Two points are of interest here: First, the children, especially those two-to four-years of age, accepted these unattested sentences with little hesitation (their latencies for enacting the ungrammatical sentences were indistinguishable from those for the grammatical sentences; adult and older children’s latencies were longer for the former than for the latter). Second and more importantly, their enactments ‘fit’ the demands of the presented frames (i.e., causative meanings for transitive frames) rather than the presented verbs (i.e., noncausative for come and go). Once again, these findings provide evidence that young language learners have generalized a frame or pattern which they readily apply to interpret novel instances (in this case, previously unattested forms of come, go, bring, take, fall, etc.). Moreover, our single presentation of go in the transitive frame apparently overrode, at least temporarily, numerous previously heard instances of intransitive go (note as well that the semantic features of go are not in line with those associated with the transitive frame).
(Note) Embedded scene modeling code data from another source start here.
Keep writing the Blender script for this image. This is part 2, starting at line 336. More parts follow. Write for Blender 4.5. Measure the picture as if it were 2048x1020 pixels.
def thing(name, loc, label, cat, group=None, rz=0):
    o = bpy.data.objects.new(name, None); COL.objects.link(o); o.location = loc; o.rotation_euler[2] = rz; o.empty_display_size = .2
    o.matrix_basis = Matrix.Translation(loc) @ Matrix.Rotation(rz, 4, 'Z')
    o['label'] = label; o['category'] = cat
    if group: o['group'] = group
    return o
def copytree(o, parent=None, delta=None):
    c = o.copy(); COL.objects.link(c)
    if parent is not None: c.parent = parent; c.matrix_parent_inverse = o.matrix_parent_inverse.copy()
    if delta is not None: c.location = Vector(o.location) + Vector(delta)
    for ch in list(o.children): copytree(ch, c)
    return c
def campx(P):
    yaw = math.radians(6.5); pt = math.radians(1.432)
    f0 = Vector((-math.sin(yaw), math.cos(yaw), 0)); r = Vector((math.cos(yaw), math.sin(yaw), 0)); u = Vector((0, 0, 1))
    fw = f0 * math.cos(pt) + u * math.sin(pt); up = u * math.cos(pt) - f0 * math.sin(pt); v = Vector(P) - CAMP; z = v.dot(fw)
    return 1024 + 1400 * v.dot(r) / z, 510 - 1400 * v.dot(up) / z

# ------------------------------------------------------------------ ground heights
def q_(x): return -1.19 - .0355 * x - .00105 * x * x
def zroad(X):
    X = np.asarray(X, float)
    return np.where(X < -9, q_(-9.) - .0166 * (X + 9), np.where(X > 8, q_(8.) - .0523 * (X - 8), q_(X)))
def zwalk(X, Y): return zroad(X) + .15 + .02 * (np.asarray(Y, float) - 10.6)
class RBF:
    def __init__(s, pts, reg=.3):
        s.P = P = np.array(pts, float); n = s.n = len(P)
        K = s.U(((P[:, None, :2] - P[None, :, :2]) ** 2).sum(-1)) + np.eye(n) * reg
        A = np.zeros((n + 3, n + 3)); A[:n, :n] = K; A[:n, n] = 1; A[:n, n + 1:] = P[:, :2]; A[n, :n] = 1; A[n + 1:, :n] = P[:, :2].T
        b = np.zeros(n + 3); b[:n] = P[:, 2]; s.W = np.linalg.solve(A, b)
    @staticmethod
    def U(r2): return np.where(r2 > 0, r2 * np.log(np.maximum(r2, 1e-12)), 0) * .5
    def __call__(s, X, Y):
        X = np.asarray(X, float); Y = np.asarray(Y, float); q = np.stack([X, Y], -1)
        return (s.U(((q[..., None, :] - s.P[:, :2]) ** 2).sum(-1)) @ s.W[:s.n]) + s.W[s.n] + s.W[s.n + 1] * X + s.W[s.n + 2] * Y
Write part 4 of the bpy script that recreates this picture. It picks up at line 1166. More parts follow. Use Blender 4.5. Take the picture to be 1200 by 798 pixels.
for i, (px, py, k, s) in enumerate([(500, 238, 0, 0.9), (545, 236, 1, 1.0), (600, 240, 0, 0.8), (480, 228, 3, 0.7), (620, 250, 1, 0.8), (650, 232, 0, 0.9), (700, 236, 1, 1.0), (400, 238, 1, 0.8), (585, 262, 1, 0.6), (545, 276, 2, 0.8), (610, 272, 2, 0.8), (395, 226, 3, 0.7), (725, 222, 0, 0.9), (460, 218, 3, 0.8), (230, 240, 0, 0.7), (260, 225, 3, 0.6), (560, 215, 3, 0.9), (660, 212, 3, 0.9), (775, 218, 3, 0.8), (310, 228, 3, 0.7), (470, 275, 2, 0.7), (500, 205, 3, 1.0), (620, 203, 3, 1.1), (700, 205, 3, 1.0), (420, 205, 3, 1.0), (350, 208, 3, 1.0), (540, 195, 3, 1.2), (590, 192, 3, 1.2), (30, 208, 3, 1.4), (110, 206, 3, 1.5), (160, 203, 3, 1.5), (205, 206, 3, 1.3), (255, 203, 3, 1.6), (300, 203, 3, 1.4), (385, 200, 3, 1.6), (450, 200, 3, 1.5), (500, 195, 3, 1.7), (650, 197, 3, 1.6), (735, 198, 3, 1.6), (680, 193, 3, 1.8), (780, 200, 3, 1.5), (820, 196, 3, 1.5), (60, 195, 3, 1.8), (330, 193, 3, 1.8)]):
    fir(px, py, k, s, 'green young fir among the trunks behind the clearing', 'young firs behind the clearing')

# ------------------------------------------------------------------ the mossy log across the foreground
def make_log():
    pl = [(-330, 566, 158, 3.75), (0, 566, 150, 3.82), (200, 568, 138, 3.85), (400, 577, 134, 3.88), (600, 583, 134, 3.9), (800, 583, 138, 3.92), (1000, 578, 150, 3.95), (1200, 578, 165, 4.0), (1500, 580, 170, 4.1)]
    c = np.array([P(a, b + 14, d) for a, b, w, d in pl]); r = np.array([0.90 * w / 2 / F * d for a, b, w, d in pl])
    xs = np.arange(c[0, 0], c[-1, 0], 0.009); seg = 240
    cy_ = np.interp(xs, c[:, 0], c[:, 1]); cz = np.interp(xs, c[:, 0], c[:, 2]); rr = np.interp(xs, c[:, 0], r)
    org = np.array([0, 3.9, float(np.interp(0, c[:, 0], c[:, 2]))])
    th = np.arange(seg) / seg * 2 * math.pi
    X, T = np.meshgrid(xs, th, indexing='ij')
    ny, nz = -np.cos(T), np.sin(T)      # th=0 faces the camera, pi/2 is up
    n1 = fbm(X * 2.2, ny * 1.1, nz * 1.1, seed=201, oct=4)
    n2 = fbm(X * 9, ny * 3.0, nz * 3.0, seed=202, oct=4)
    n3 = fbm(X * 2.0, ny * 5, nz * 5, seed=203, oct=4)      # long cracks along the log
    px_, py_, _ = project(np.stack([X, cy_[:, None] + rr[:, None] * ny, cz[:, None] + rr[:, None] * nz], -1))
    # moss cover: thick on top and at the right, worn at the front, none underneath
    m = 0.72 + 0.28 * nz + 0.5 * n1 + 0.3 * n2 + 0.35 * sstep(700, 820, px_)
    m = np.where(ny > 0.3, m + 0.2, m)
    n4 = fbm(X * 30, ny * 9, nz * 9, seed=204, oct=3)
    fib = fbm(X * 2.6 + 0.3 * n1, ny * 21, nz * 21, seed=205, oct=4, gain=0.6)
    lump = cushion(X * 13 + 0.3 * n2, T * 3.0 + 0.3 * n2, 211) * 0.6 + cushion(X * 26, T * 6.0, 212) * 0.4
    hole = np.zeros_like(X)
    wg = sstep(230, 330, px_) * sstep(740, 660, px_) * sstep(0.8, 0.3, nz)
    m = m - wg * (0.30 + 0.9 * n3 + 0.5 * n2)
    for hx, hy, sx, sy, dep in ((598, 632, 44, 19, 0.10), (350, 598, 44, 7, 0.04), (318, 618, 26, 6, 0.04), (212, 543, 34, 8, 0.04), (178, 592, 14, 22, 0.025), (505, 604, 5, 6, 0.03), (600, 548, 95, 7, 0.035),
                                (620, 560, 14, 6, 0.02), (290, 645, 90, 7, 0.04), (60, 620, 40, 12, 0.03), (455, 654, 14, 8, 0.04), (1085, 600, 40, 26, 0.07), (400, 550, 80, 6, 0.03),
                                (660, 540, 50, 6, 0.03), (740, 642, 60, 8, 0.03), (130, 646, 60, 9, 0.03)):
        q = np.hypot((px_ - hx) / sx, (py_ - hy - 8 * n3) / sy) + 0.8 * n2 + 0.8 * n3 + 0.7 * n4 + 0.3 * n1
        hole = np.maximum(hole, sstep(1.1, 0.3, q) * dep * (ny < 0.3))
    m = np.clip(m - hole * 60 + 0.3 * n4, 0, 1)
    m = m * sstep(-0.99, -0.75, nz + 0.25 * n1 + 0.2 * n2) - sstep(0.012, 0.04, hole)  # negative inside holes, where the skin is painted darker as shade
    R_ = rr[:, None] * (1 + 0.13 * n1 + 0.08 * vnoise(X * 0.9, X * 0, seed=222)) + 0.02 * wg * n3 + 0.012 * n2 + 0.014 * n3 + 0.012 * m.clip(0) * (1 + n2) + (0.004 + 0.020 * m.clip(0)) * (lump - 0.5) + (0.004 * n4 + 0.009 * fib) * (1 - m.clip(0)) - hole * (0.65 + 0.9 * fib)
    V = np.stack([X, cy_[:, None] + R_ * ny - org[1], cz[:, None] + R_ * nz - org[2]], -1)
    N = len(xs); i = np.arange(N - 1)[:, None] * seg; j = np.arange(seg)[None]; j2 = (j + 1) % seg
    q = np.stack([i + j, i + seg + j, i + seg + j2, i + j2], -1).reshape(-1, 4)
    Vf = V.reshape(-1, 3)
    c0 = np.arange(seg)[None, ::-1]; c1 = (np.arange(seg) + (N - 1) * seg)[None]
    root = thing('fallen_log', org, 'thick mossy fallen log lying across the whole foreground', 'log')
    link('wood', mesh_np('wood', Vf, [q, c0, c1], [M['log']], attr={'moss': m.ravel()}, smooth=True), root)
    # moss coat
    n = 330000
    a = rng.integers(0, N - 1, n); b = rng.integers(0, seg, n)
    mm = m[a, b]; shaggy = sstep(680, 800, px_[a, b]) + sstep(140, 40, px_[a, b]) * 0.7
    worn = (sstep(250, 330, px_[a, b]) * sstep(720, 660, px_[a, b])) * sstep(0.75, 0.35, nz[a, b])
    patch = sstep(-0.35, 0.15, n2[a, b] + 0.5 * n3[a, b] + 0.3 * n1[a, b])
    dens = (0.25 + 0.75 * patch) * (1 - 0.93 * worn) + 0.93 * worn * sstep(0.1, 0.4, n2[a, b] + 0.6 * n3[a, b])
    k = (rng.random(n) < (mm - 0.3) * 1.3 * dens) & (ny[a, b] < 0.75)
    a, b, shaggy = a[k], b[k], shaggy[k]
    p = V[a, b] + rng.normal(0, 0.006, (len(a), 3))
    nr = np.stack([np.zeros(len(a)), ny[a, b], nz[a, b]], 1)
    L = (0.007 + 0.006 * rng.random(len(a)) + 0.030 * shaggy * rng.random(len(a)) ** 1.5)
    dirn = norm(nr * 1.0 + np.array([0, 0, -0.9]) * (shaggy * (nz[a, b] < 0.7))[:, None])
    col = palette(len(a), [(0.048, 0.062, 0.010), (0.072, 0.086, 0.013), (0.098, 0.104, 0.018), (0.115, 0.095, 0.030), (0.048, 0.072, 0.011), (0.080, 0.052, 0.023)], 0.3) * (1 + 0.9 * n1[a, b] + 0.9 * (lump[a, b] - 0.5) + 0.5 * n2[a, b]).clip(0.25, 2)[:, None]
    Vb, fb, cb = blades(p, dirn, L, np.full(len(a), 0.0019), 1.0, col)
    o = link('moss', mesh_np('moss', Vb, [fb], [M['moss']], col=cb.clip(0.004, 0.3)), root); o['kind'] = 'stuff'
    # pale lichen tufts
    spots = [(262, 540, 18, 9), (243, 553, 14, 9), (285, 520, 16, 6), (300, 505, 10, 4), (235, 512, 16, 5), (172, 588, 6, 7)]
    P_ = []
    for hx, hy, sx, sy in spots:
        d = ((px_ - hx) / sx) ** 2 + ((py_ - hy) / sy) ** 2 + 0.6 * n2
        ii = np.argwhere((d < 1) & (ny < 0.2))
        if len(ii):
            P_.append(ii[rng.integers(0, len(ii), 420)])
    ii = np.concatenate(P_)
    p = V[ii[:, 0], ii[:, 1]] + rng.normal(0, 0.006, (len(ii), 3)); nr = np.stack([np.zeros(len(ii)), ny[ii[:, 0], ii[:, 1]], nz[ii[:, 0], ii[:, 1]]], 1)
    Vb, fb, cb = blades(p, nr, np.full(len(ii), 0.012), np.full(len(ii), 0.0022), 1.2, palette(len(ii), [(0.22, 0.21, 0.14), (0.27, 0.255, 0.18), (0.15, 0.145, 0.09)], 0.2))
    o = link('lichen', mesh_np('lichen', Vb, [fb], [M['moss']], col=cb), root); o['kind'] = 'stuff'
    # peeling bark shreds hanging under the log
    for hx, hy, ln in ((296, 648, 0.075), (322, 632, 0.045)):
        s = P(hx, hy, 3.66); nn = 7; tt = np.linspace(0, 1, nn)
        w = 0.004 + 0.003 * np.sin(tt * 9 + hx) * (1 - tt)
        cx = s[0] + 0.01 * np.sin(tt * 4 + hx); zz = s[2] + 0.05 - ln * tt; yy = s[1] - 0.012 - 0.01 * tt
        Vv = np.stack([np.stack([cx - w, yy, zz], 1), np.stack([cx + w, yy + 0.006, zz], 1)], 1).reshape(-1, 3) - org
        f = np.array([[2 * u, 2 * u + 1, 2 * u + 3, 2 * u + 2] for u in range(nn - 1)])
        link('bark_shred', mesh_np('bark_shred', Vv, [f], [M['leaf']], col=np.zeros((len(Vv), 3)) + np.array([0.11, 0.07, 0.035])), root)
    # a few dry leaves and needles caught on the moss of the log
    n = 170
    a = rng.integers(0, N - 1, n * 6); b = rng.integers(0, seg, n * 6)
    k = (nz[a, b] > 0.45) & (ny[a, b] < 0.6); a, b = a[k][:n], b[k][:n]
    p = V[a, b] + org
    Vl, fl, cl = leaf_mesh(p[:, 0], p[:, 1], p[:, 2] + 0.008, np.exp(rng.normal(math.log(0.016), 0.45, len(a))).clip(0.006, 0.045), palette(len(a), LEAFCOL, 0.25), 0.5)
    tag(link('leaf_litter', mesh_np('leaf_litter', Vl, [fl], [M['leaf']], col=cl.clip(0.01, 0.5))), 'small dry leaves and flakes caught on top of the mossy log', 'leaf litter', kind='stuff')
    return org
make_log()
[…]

These findings demonstrate that, for young children, the semantic implications of the generalized frame can be more salient than those of the individual verb; these tendencies are reversed in older children and adults. Finally, these findings are not unique to English; they have recently been replicated and extended in French (Naigles & Lehrer, 2002) and Kannada (Lidz, Gleitman & Gleitman, 2003).
In sum, according to MacWhinney’s proposal, analogic (frame- or pattern-generating) processes operate later rather than earlier in language development and are given the weaker role; item-based conservatism dominates early in language acquisition. In MacWhinney’s theory, such conservatism replaces, to some extent, the innate properties original proposed to constrain children’s generalizations. However, recent studies of children’s language comprehension demonstrate that generalized frames are operating quite early—and powerfully—in language development. Furthermore, productive grammatical patterns can be observed in the comprehension performance of children under two years of age. This evidence indicates that item-based conservatism cannot be such a dominating force in early child language, and thus casts doubt upon item-based conservatism’s ability to function as a replacement for innate grammatical properties. Solutions to the logical problem of language acquisition may indeed draw from multiple sources; however, they also need to be able to explain multiple kinds of data relevant to children’s early linguistic knowledge.